Police said they are also aware of an incident at a press conference with Victorian Premier Jacinta Allan on Tuesday, which two people interrupted.

They were heard shouting insults and accusations at Allan, whose security staff blocked the men.

Allan said she "never expected to come face-to-face with a neo-Nazi… at a press conference".

Also on Tuesday, Sewell appeared in court charged with offences related to intimidating a police officer and breaching an intervention order in 2024.

MP Josh Burns said neo-Nazis had been on the steps of parliament.

"Seeing neo-Nazis cowardly walk around our streets in masks and in uniform, in black-cladded clothes, cowardly hiding their own identities is completely unacceptable," Burns said. "Having neo-Nazis turn up to the press conference of the premier and elected officials is completely unacceptable."

Author and researcher of far-right book Fear, Byron Clark, told Midday Report he believed neither New Zealand nor Australia wanted Sewell in their country.

"I'm not suprised that a lot of Australians don't want him there - the trouble is I don't think we really want him here either," he said.

"The recent protests in Australia against - quote on quote - mass immigration, shows the far-right really having some influence.
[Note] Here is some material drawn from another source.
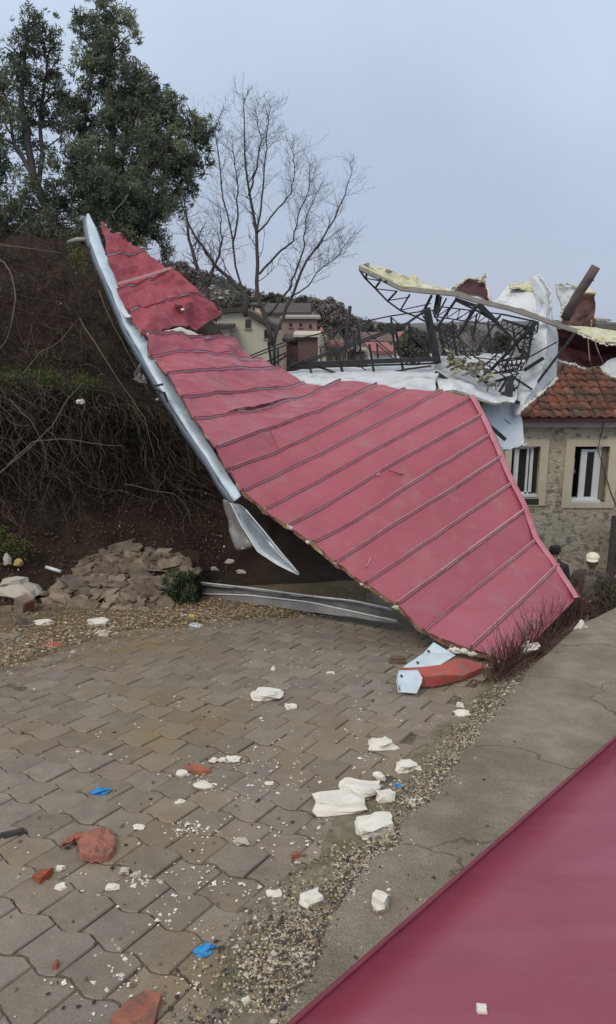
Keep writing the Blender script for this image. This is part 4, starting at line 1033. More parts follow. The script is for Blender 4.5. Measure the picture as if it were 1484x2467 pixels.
person((hp.x, hp.y, hp.z - 1.745), -.40, 'person in a pale cap and dark jacket standing behind the concrete edge', M_JBR, M_SWT, M_TRO, M_CAP)
hp = U(1337, 1312, 13.8)
person((hp.x, hp.y, hp.z - 1.745), 2.4, 'dark haired person in black mostly hidden behind the right edge of the red roof', M_JBK, M_JBK, M_TRO, tilt=.03)
hp = U(1492, 1368, 12.8)
person((hp.x, hp.y, hp.z - 1.745), -.5, 'dark haired person in black at the right edge of the picture', M_JBK, M_JBK, M_TRO)

# ------------------------------------------------------------------ vegetation
def leaf_mesh(name, centres, sizes, n, lw, ll, m, seed, parent=None, droop=0, flat=1):
    """many small leaf quads around cluster centres (numpy)"""
    g = np.random.default_rng(seed); C_ = np.array(centres, float); S_ = np.array(sizes, float)
    w = S_ ** 2; idx = g.choice(len(C_), n, p=w / w.sum())
    off = g.normal(size=(n, 3)); off /= np.linalg.norm(off, axis=1, keepdims=True); off *= (g.random((n, 1)) ** .55)
    P = C_[idx] + off * S_[idx][:, None] * np.array([1, 1, flat])
    a = g.normal(size=(n, 3)); a[:, 2] -= droop; a /= np.linalg.norm(a, axis=1, keepdims=True)
    b = np.cross(a, g.normal(size=(n, 3))); b /= np.linalg.norm(b, axis=1, keepdims=True)
    sc = (.6 + .8 * g.random((n, 1)))
    a *= ll * sc; b *= lw * sc
    V = np.stack([P - a * .5, P + b * .5 - a * .05, P + a * .5, P - b * .5 - a * .05], 1).reshape(-1, 3)
    me = bpy.data.meshes.new(name); me.vertices.add(n * 4); me.vertices.foreach_set('co', V.ravel())
    me.loops.add(n * 4); me.loops.foreach_set('vertex_index', np.arange(n * 4)); me.polygons.add(n)
    me.polygons.foreach_set('loop_start', np.arange(0, n * 4, 4)); me.update(calc_edges=True)
    me.materials.append(m); o = bpy.data.objects.new(name, me); COL.objects.link(o); o.parent = parent
    return o
def sub_clusters(blobs, k, seed, r0=.35):
    g = random.Random(seed); cs, ss = [], []
    for (px, py, r, d) in blobs:
        R = r * d / F
        for i in range(int(k * (r / 60) ** 2) + 1):
            while True:
                v = Vector((g.uniform(-1, 1), g.uniform(-1, 1), g.uniform(-1, 1)))
                if v.length < 1: break
            c = U(px, py, d) + Vector((v.x * R, v.y * R * 1.1, v.z * R))
            cs.append(c); ss.append(g.uniform(.10, .24) * (R / .4) ** .5)
    return cs, ss
def evergreen(blobs, trunks, label, n, seed, k=22):
    g0 = random.Random(seed + 1)
    root = thing('evergreen_tree', label, 'tree', 'evergreen trees on the bank')
    cs, ss = sub_clusters(blobs, k, seed)
    ss = [q * g0.uniform(.35, .9) for q in ss]
    leaf_mesh('crown', cs, ss, n, .017, .085, M_LEAF, seed, root, droop=.3)
    mb = MB(); g = random.Random(seed)
    for pts, r0, r1 in trunks:
        P = [U(*q) for q in resample(pts, 14)]
        P = [p + Vector((fbm(p, 1.5, 3, 2), fbm(p, 1.5, 6, 2), 0)) * .06 for p in P]
        mb.tube(P, list(np.linspace(r0, r1, 14)), 7)
    mb.build('trunk', M_BARK, root)
    mb = MB()
    tips = [U(*q) for pts, _, _ in trunks for q in resample(pts, 10)[2:]]
    for c in cs[::3]:
        a = min(tips, key=lambda t: (t - c).length + (.6 if t.z > c.z else 0))
        md = a.lerp(c, .5) + Vector((g.gauss(0, .06), g.gauss(0, .06), .08)); mb.tube([a, md, c], [.014, .009, .003], 4, cap=False)
    mb.build('branches', M_BARK, root)
    return root
evergreen([(60, 60, 45, 11.5), (110, 60, 40, 11.8), (45, 120, 55, 11.6), (110, 140, 50, 11.8), (30, 210, 60, 11.4), (100, 220, 55, 11.8), (20, 300, 55, 11.5), (80, 300, 55, 11.9), (10, 400, 50, 11.6), (60, 470, 55, 11.4), (15, 530, 60, 11.2), (110, 540, 50, 11.5), (-60, 200, 80, 11.8), (-80, 380, 90, 11.6), (-90, 520, 90, 11.3), (140, 210, 35, 12), (150, 300, 35, 12), (75, 380, 30, 11.8)],
          [([(150, 640, 11.4), (110, 500, 11.5), (70, 380, 11.6), (50, 250, 11.6), (60, 80, 11.6)], .09, .02), ([(150, 640, 11.4), (98, 470, 11.6), (100, 300, 11.8), (110, 140, 11.8)], .06, .015), ([(90, 430, 11.5), (30, 350, 11.5), (5, 220, 11.5)], .04, .01), ([(-20, 640, 11.3), (-50, 400, 11.6), (-60, 200, 11.8)], .08, .02)],
          'loose light green evergreen tree at the left edge of the bank', 30000, 3, 40)
evergreen([(200, 150, 40, 12), (190, 60, 28, 12), (345, 185, 34, 12), (400, 250, 42, 12), (500, 300, 28, 12), (380, 330, 62, 12), (160, 250, 34, 12), (430, 260, 26, 12), (262, 22, 34, 12), (235, 35, 40, 12), (300, 55, 30, 12), (215, 80, 34, 12.1), (270, 95, 48, 12), (315, 95, 26, 12), (255, 160, 50, 12), (315, 170, 34, 12), (225, 215, 45, 12.1), (300, 230, 52, 12), (350, 235, 38, 12), (385, 225, 20, 12), (190, 290, 55, 11.9), (260, 300, 60, 12), (330, 300, 60, 12), (395, 290, 40, 12), (170, 390, 55, 11.7), (240, 400, 75, 11.6), (330, 390, 75, 11.7), (400, 370, 60, 11.8), (455, 300, 42, 12), (485, 330, 32, 12), (470, 375, 46, 12), (495, 400, 22, 12), (440, 425, 50, 12), (200, 470, 65, 11.3), (280, 490, 75, 11.2), (360, 480, 60, 11.5), (430, 480, 34, 12), (240, 545, 55, 11), (320, 560, 50, 11.2), (380, 560, 28, 11.7), (395, 595, 26, 11.6), (350, 520, 50, 11.5), (140, 480, 45, 11.4), (130, 560, 60, 11)],
          [([(300, 660, 11.4), (280, 520, 11.5), (265, 400, 11.8), (270, 250, 12), (265, 60, 12)], .12, .02), ([(290, 600, 11.5), (340, 450, 11.7), (390, 350, 11.9), (470, 320, 12)], .07, .015), ([(280, 560, 11.5), (210, 430, 11.7), (200, 300, 12), (230, 120, 12)], .06, .015), ([(300, 620, 11.5), (380, 520, 11.8), (450, 430, 12)], .05, .012), ([(275, 420, 11.8), (320, 300, 12), (330, 180, 12)], .04, .012)],
          'large dense dark evergreen tree standing above the top of the red roof', 70000, 5, 44)

# bare trees
def bare_tree(limbs, D, label, seed, tw_n=3, depthvar=2.0, rs=1.0, name='bare_tree'):
    root = thing(name, label, 'tree'); g = random.Random(seed); mt = MB(); mt2 = MB()
    def twig(p, d, L, r, lev):
        n = 5; pts = [p]; dd = d.copy()
        for i in range(n):
            dd = (dd + Vector((g.gauss(0, .22), g.gauss(0, .22), g.gauss(.05, .16)))).normalized(); p = p + dd * L / n; pts.append(p)
            if lev < 3 and g.random() < (.78 if lev < 2 else .55):
                sd = (dd + Vector((g.gauss(0, .8), g.gauss(0, .8), g.gauss(.15, .5)))).normalized()
                twig(p, sd, L * g.uniform(.4, .65), r * .6, lev + 1)
        mt2.tube(pts, list(np.linspace(r, r * .35, n + 1)), 3, cap=False)
    for pts, r0, r1 in limbs:
        dv = g.uniform(-depthvar, depthvar)
        P3 = resample([(x, y, D + (dv * i / len(pts) if i else 0)) for i, (x, y) in enumerate(pts)], 16)
        P = [U(*q) + Vector((g.gauss(0, .03), 0, g.gauss(0, .02))) * rs for q in P3]
        rad = list(np.linspace(r0, r1, 16)); mt.tube(P, rad, 6)
        for i in range(4, 16):
            t = (P[i] - P[i - 1]).normalized()
            for _ in range(tw_n if i > 6 else 1):
                sd = (t * .7 + Vector((g.gauss(0, .75), g.gauss(0, .6), g.gauss(.2, .35)))).normalized()
                twig(P[i], sd, g.uniform(.6, 1.35) * rs, max(.009 * rs, rad[i] * .3), 1)
        twig(P[-1], (P[-1] - P[-2]).normalized(), .55 * rs, r1, 0)
    mt.build('trunk', M_BARK, root); mt2.build('twigs', mat('grey_twigs', (.048, .040, .042), (.075, .063, .064), 1, .95), root)
    return root
bare_tree([([(655, 830), (640, 770), (625, 720), (620, 675), (618, 550), (600, 475), (590, 400), (588, 300), (586, 250)], .11, .02),
           ([(619, 560), (635, 450), (640, 350), (650, 280), (655, 262)], .05, .015),
           ([(620, 560), (665, 510), (700, 470), (710, 415), (705, 360)], .045, .015),
           ([(628, 740), (595, 735), (570, 650), (555, 550), (535, 475), (530, 400), (520, 320), (527, 285)], .055, .015),
           ([(627, 660), (662, 617), (704, 578), (716, 530), (740, 470), (745, 420)], .055, .015),
           ([(645, 760), (698, 698), (714, 649), (733, 591), (737, 530), (760, 470)], .06, .015),
           ([(660, 825), (675, 780), (690, 745), (707, 704), (727, 649), (759, 600), (798, 545), (825, 480), (848, 415)], .085, .015),
           ([(700, 715), (745, 690), (760, 660), (815, 615), (830, 590)], .04, .012),
           ([(560, 600), (572, 520), (570, 430), (560, 350)], .05, .015),
           ([(598, 470), (620, 400), (630, 330), (615, 270)], .05, .012)], 34,
          'tall leafless tree with many spreading grey branches in the middle distance', 5, 3, 2.0, 1.0)
bare_tree([([(500, 780), (497, 690), (470, 633), (454, 574), (450, 520), (440, 470)], .10, .02), ([(594, 760), (587, 704), (538, 659), (519, 636), (486, 591), (456, 548), (440, 500)], .09, .02),
           ([(500, 690), (519, 636), (535, 581), (530, 530)], .06, .015), ([(500, 720), (465, 700), (440, 670), (420, 640)], .05, .015)], 26,
          'smaller leafless tree between the evergreen and the tall bare tree', 9, 2, 1.0, .7)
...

They didn't really make much of an attempt to distance themselves from these more extreme elements, these self identified neo-Nazis like Sewell.

Clark said Sewell was born in New Zealand but he moved over to Australia at an early age.
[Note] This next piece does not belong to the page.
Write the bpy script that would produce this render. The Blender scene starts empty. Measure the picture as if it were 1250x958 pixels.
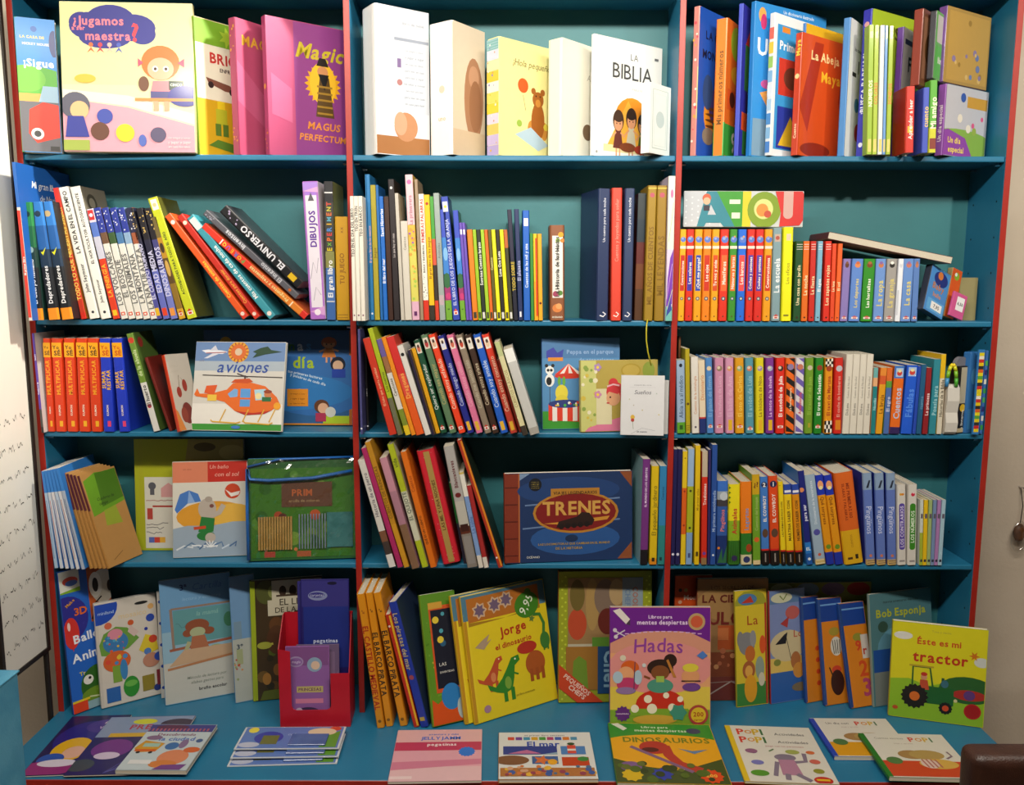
import bpy, bmesh, math, random
from mathutils import Matrix, Vector
random.seed(7)
SC = bpy.context.scene
COL = SC.collection
# ---------------------------------------------------------------- camera (calibrated on a 1250 x 958 frame)
FPX, CX, CY = 1009.0, 625.0, 479.0
ZB = 1.586                                   # height of the second shelf above the floor
CAM = Vector((1.1985, -2.0655, ZB + 0.1002))
PT, YW, RL = 0.1335, -0.0012, 0.0025
FW = Vector((math.sin(YW)*math.cos(PT), math.cos(YW)*math.cos(PT), -math.sin(PT)))
_r = Vector((math.cos(YW), -math.sin(YW), 0)); _u = _r.cross(FW)
RT = _r*math.cos(RL) + _u*math.sin(RL)
UP = -_r*math.sin(RL) + _u*math.cos(RL)
cam = bpy.data.cameras.new('camera'); cam.sensor_width = 36; cam.sensor_fit = 'HORIZONTAL'
cam.lens = FPX/1250*36; cam.clip_start = .05
co = bpy.data.objects.new('camera', cam); COL.objects.link(co)
co.matrix_world = Matrix(((RT.x, UP.x, -FW.x, CAM.x), (RT.y, UP.y, -FW.y, CAM.y), (RT.z, UP.z, -FW.z, CAM.z), (0, 0, 0, 1)))
SC.camera = co
# ---------------------------------------------------------------- light
SC.view_settings.view_transform = 'Standard'; SC.view_settings.look = 'None'
SC.view_settings.exposure = 0.0; SC.view_settings.gamma = 1.0; SC.view_settings.use_curve_mapping = False
W = bpy.data.worlds.new('shop_ambience'); SC.world = W; W.use_nodes = True
W.node_tree.nodes['Background'].inputs[0].default_value = (1.0, .93, .82, 1); W.node_tree.nodes['Background'].inputs[1].default_value = .06
def spot(name, loc, aim, power, size, blend, col=(1, .93, .80), rad=.05):
    l = bpy.data.lights.new(name, 'SPOT'); l.energy = power; l.color = col; l.spot_size = math.radians(size); l.spot_blend = blend; l.shadow_soft_size = rad
    o = bpy.data.objects.new(name, l); COL.objects.link(o); o.location = loc
    o.rotation_euler = (Vector(aim)-Vector(loc)).to_track_quat('-Z', 'Y').to_euler(); return o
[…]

"While he's New Zealand born, I consider him to be an Australian far-right activist."

He said Sewell has been arrested at least once before and was in contact with the Christchurch mosque shooter before the latter moved to New Zealand.

'A dangerous loophole'

The person behind the online petition, whose identity remains anonymous, noted it was likely Sewell held dual citizenship, saying he was likely granted NZ citizenship automatically at birth, and would have had to become an Australian citizen before 2012, as required for his enlistment in the Australian Army. There was no indication Sewell had renounced either citizenship, they said.

The petition said Australia's current laws made it nearly impossible to revoke citizenship from violent extremists, even when they held dual nationality and posed a clear threat to public safety.
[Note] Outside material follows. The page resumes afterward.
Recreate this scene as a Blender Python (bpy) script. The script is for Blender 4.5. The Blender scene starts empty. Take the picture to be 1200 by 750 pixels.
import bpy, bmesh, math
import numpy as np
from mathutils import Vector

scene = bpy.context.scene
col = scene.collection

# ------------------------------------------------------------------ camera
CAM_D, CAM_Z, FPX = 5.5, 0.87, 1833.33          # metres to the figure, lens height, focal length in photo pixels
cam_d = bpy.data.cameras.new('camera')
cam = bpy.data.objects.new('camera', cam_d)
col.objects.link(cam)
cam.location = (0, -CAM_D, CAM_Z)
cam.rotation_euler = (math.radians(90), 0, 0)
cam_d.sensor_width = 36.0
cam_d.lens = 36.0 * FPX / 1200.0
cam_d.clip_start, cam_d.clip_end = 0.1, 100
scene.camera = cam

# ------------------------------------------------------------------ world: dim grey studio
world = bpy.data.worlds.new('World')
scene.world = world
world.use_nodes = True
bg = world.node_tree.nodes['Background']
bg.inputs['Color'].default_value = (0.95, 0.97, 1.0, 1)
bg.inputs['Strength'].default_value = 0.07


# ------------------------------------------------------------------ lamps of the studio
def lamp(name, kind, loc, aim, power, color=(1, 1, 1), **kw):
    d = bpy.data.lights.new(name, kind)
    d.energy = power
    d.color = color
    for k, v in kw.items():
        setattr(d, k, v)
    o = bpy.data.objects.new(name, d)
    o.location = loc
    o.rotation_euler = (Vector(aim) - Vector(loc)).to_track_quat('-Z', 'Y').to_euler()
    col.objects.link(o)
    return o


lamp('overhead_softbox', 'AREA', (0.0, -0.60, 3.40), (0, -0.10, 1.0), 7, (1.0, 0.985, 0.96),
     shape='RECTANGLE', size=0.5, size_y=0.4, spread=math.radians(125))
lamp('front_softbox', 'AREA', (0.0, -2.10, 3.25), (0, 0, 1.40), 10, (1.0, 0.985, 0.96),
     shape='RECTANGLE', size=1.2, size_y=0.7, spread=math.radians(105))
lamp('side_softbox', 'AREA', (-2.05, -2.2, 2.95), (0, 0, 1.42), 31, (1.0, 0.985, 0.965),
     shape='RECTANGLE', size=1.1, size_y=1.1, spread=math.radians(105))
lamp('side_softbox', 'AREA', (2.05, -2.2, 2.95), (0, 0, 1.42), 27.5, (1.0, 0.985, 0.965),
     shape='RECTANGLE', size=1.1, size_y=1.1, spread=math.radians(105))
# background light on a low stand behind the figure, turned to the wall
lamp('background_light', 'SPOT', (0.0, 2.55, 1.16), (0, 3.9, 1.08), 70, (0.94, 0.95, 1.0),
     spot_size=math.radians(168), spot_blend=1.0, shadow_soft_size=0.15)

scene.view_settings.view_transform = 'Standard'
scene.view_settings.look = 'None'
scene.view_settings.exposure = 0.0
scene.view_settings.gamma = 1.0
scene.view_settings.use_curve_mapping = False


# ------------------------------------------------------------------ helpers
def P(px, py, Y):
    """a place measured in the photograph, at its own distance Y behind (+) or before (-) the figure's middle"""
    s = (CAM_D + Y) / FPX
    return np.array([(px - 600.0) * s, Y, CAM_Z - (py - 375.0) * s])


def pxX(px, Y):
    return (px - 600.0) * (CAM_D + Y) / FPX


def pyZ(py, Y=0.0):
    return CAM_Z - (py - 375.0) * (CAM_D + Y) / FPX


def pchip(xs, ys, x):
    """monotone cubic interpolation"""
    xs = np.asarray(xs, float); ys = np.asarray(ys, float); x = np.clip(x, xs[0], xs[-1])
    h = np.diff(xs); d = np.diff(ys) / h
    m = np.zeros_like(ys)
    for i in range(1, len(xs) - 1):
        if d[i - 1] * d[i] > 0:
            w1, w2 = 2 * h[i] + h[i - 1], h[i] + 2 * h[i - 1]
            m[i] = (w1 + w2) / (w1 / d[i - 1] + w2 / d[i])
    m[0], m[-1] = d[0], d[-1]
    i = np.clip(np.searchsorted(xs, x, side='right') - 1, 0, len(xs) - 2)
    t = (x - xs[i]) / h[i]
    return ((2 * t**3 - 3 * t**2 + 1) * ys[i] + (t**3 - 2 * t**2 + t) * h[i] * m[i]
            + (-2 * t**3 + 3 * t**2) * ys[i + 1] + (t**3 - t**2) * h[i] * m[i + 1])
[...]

"The law protects citizenship as a near-untouchable status, even in cases of hate-fuelled violence, racial intimidation, and ideological extremism.

"This means that individuals like Thomas Sewell a convicted violent offender and neo-Nazi organiser cannot be stripped of citizenship or deported under current law, despite leading a group that threatens social cohesion."

The petitioner called for a reform of Australia's Citizenship Act, to allow court-ordered revocation for serious post-citizenship crimes, and enable deportation after citizenship was revoked.

This would close "a dangerous loophole", they said, and ensure citizenship was not a "shield for hate, violence, or racial intimidation".